Into the lion's den: Netanyahu meets US leaders

Tuesday, March 23, 2010 |  Israel Today Staff

Amid the worst tension between Israel and the US in over 30 years, Israeli Prime Minister Benjamin Netanyahu on Monday evening addressed the annual AIPAC conference in Washington and strongly reaffirmed Israel's right to all of Jerusalem.

The current row between Netanyahu and the Obama Administration started more than a week ago when Israel announced a new building project in a disputed eastern Jerusalem Jewish neighborhood while US Vice President Joe Biden was visiting.

Washington saw the announcement as an insult, considering that it has backed the Palestinian demand that eastern Jerusalem be surrendered and that Jewish building there come to a halt.

Netanyahu won thunderous applause on Monday when he told AIPAC supporters that the US needs to reevaluate its policies if it wants to successfully oversee a Middle East peace deal.

"Jerusalem is not a settlement," insisted Netanyahu. "Everyone knows that these neighborhoods will be part of Israel in any peace settlement."

Netanyahu was more conciliatory earlier in the day when he met with US Secretary of State Hillary Clinton, who last week unleashed some of the more hostile rhetoric in response to the Ramat Shlomo building project.

Netanyahu reportedly presented Clinton with a diagram of the long and complicated approval process such building projects go through, and noted that it was merely a coincidence that it was approved while Biden was in town.

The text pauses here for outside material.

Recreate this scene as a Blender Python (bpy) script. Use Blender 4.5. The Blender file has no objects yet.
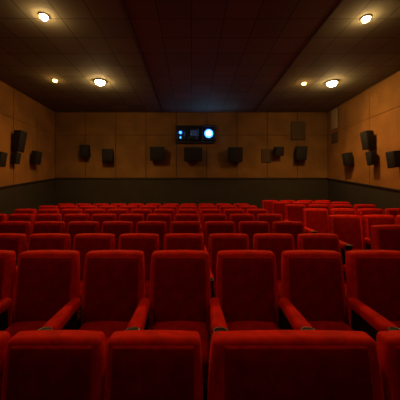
import bpy, bmesh, math, random
from mathutils import Vector, Matrix
random.seed(4)
S = bpy.context.scene
COL = S.collection
try:
    S.view_settings.view_transform = 'Standard'
except Exception: pass

# ---------------------------------------------------------------- materials
def mat(name, col, rough=0.7, var=0.0, scale=20, bump=0.0, bscale=200, sheen=0.0, metal=0.0, spec=0.3, sheen_tint=None):
    m = bpy.data.materials.new(name); m.use_nodes = True
    nt = m.node_tree; b = nt.nodes['Principled BSDF']
    b.inputs['Roughness'].default_value = rough
    b.inputs['Metallic'].default_value = metal
    b.inputs['Specular IOR Level'].default_value = spec
    b.inputs['Base Color'].default_value = (*col, 1)
    tc = nt.nodes.new('ShaderNodeTexCoord')
    if var > 0:
        n = nt.nodes.new('ShaderNodeTexNoise'); n.inputs['Scale'].default_value = scale
        n.inputs['Detail'].default_value = 4
        nt.links.new(tc.outputs['Object'], n.inputs['Vector'])
        r = nt.nodes.new('ShaderNodeValToRGB')
        r.color_ramp.elements[0].position = 0.3; r.color_ramp.elements[1].position = 0.7
        r.color_ramp.elements[0].color = (*[c*(1-var) for c in col], 1)
        r.color_ramp.elements[1].color = (*[min(1, c*(1+var)) for c in col], 1)
        nt.links.new(n.outputs['Fac'], r.inputs['Fac'])
        nt.links.new(r.outputs['Color'], b.inputs['Base Color'])
    if bump > 0:
        n2 = nt.nodes.new('ShaderNodeTexNoise'); n2.inputs['Scale'].default_value = bscale
        nt.links.new(tc.outputs['Object'], n2.inputs['Vector'])
        bp = nt.nodes.new('ShaderNodeBump'); bp.inputs['Strength'].default_value = bump
        bp.inputs['Distance'].default_value = 0.01
        nt.links.new(n2.outputs['Fac'], bp.inputs['Height'])
        nt.links.new(bp.outputs['Normal'], b.inputs['Normal'])
    if sheen > 0:
        b.inputs['Sheen Weight'].default_value = sheen
        b.inputs['Sheen Roughness'].default_value = 0.4
        b.inputs['Sheen Tint'].default_value = (*(sheen_tint or col), 1)
    return m

def emat(name, col, st):
    m = bpy.data.materials.new(name); m.use_nodes = True
    b = m.node_tree.nodes['Principled BSDF']
    b.inputs['Base Color'].default_value = (0.02, 0.02, 0.02, 1)
    b.inputs['Emission Color'].default_value = (*col, 1)
    b.inputs['Emission Strength'].default_value = st
    return m

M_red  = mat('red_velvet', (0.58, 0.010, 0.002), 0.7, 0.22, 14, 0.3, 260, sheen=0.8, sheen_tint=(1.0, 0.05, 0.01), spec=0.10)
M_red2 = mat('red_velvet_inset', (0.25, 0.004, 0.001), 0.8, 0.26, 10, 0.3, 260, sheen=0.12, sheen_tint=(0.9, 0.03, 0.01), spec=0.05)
M_pipe = mat('red_piping', (0.36, 0.010, 0.004), 0.6)
M_blk  = mat('black_plastic', (0.012, 0.011, 0.010), 0.45)
M_cup  = mat('cup_ring_grey', (0.25, 0.23, 0.21), 0.3, metal=0.6)
M_wall = mat('tan_acoustic_fabric', (0.29, 0.120, 0.020), 0.9, 0.22, 1.6, 0.3, 120)
M_wallb= mat('tan_back_fabric', (0.225, 0.105, 0.022), 0.9, 0.20, 1.6, 0.3, 120)
M_gap  = mat('panel_gap_dark', (0.035, 0.018, 0.006), 0.9)
M_dado = mat('charcoal_dado', (0.040, 0.032, 0.020), 0.85, 0.12, 3, 0.2, 90)
M_trim = mat('trim_dark_bronze', (0.03, 0.021, 0.012), 0.5)
M_carp = mat('dark_carpet', (0.03, 0.010, 0.010), 0.95, 0.3, 60, 0.4, 300)
M_spk  = mat('speaker_black', (0.012, 0.010, 0.009), 0.6)
M_gril = mat('speaker_grille', (0.018, 0.015, 0.012), 0.8, 0.4, 150, 0.5, 300)
M_brown= mat('brown_patch', (0.09, 0.050, 0.018), 0.8)
M_pale = mat('pale_panel', (0.42, 0.28, 0.13), 0.7)
M_met  = mat('lamp_ring_metal', (0.25, 0.2, 0.15), 0.4, metal=0.8)
M_hot  = emat('lamp_glow', (1.0, 0.72, 0.34), 130)
M_warm = emat('lamp_glow_dim', (1.0, 0.45, 0.10), 14)
M_blue = emat('projector_blue', (0.03, 0.20, 1.0), 5)
M_blue2= emat('projector_screen_dim', (0.04, 0.10, 0.22), 0.14)
M_white= emat('projector_beam_lens', (0.30, 0.65, 1.0), 30)

def ceil_mat():
    m = bpy.data.materials.new('ceiling_tiles'); m.use_nodes = True
    nt = m.node_tree; b = nt.nodes['Principled BSDF']; b.inputs['Roughness'].default_value = 0.85
    b.inputs['Specular IOR Level'].default_value = 0.2
    tc = nt.nodes.new('ShaderNodeTexCoord')
    br = nt.nodes.new('ShaderNodeTexBrick')
    br.offset = 0.0; br.squash = 1.0
    br.inputs['Scale'].default_value = 1.0
    br.inputs['Brick Width'].default_value = 0.60
    br.inputs['Row Height'].default_value = 0.60
    br.inputs['Mortar Size'].default_value = 0.010
    br.inputs['Mortar Smooth'].default_value = 0.3
    br.inputs['Color1'].default_value = (0.155, 0.145, 0.095, 1)
    br.inputs['Color2'].default_value = (0.20, 0.185, 0.125, 1)
    br.inputs['Mortar'].default_value = (0.06, 0.052, 0.032, 1)
    nt.links.new(tc.outputs['Object'], br.inputs['Vector'])
    nt.links.new(br.outputs['Color'], b.inputs['Base Color'])
    return m
M_ceil = ceil_mat()

# ---------------------------------------------------------------- mesh helpers
class B:
    def __init__(s, mats): s.bm = bmesh.new(); s.mats = mats
    def _mi(s, m): return s.mats.index(m)
    def merge(s, tmp, m, smooth=False):
        mi = s._mi(m)
        vm = {}
        for v in tmp.verts: vm[v] = s.bm.verts.new(v.co)
        for f in tmp.faces:
            try: nf = s.bm.faces.new([vm[v] for v in f.verts])
            except ValueError: continue
            nf.material_index = mi; nf.smooth = smooth
        tmp.free()
    def box(s, c, d, m, bev=0.0, seg=3, fn=None, rot=None, smooth=None, cuts=0):
        t = bmesh.new(); bmesh.ops.create_cube(t, size=1)
        for v in t.verts: v.co = Vector((v.co.x*d[0], v.co.y*d[1], v.co.z*d[2]))
        if bev > 0:
            bmesh.ops.bevel(t, geom=t.edges[:], offset=bev, segments=seg, profile=0.5, affect='EDGES')
        if cuts:
            for ax in (0, 2):
                for k in range(1, cuts+1):
                    p = [0, 0, 0]; p[ax] = (k/(cuts+1)-0.5)*(d[ax]-2*bev); n = [0, 0, 0]; n[ax] = 1
                    bmesh.ops.bisect_plane(t, geom=t.verts[:]+t.edges[:]+t.faces[:], plane_co=p, plane_no=n)
        if fn:
            for v in t.verts: v.co = Vector(fn(v.co))
        if rot is not None:
            bmesh.ops.transform(t, matrix=rot, verts=t.verts[:])
        for v in t.verts: v.co += Vector(c)
        s.merge(t, m, (bev > 0) if smooth is None else smooth)
    def cyl(s, c, r1, r2, h, m, n=20, axis='Z', smooth=True):
        t = bmesh.new()
        bmesh.ops.create_cone(t, cap_ends=True, segments=n, radius1=r1, radius2=r2, depth=h)
        if axis == 'Y': bmesh.ops.rotate(t, matrix=Matrix.Rotation(math.pi/2, 3, 'X'), verts=t.verts[:])
        if axis == 'X': bmesh.ops.rotate(t, matrix=Matrix.Rotation(math.pi/2, 3, 'Y'), verts=t.verts[:])
        for v in t.verts: v.co += Vector(c)
        s.merge(t, m, False)
    def torus(s, c, R, r, m, n=24, k=8):
        t = bmesh.new(); rings = []
        for i in range(n):
            a = 2*math.pi*i/n
            rings.append([t.verts.new(((R+r*math.cos(2*math.pi*j/k))*math.cos(a), (R+r*math.cos(2*math.pi*j/k))*math.sin(a), r*math.sin(2*math.pi*j/k))) for j in range(k)])
        for i in range(n):
            for j in range(k):
                t.faces.new([rings[i][j], rings[(i+1)%n][j], rings[(i+1)%n][(j+1)%k], rings[i][(j+1)%k]])
        for v in t.verts: v.co += Vector(c)
        s.merge(t, m, True)
    def prism(s, poly, off, m):
        a = [s.bm.verts.new(p) for p in poly]; b = [s.bm.verts.new(Vector(p)+Vector(off)) for p in poly]
        mi = s._mi(m); n = len(poly); fs = [s.bm.faces.new(a), s.bm.faces.new(b[::-1])]
        for i in range(n): fs.append(s.bm.faces.new([a[i], b[i], b[(i+1)%n], a[(i+1)%n]]))
        for f in fs: f.material_index = mi
    def mesh(s, name):
        bmesh.ops.recalc_face_normals(s.bm, faces=s.bm.faces[:])
        me = bpy.data.meshes.new(name); s.bm.to_mesh(me); s.bm.free()
        for m in s.mats: me.materials.append(m)
        return me
def obj(name, me, loc=(0, 0, 0), rot=(0, 0, 0)):
    o = bpy.data.objects.new(name, me); o.location = loc; o.rotation_euler = rot; COL.objects.link(o); return o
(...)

Unfortunately, the Palestinians and the international media took the opportunity to create a storm out of the incident.

Netanyahu was scheduled to meet with US President Barack Obama at the White House on Tuesday. It was announced that the meeting would take place behind closed doors and be off limits to the media, a clear break from protocol.

Israeli media noted that the decision to not allow the press near the meeting indicated that it would not be a friendly gathering, and that much tension still lingers between the two leaders.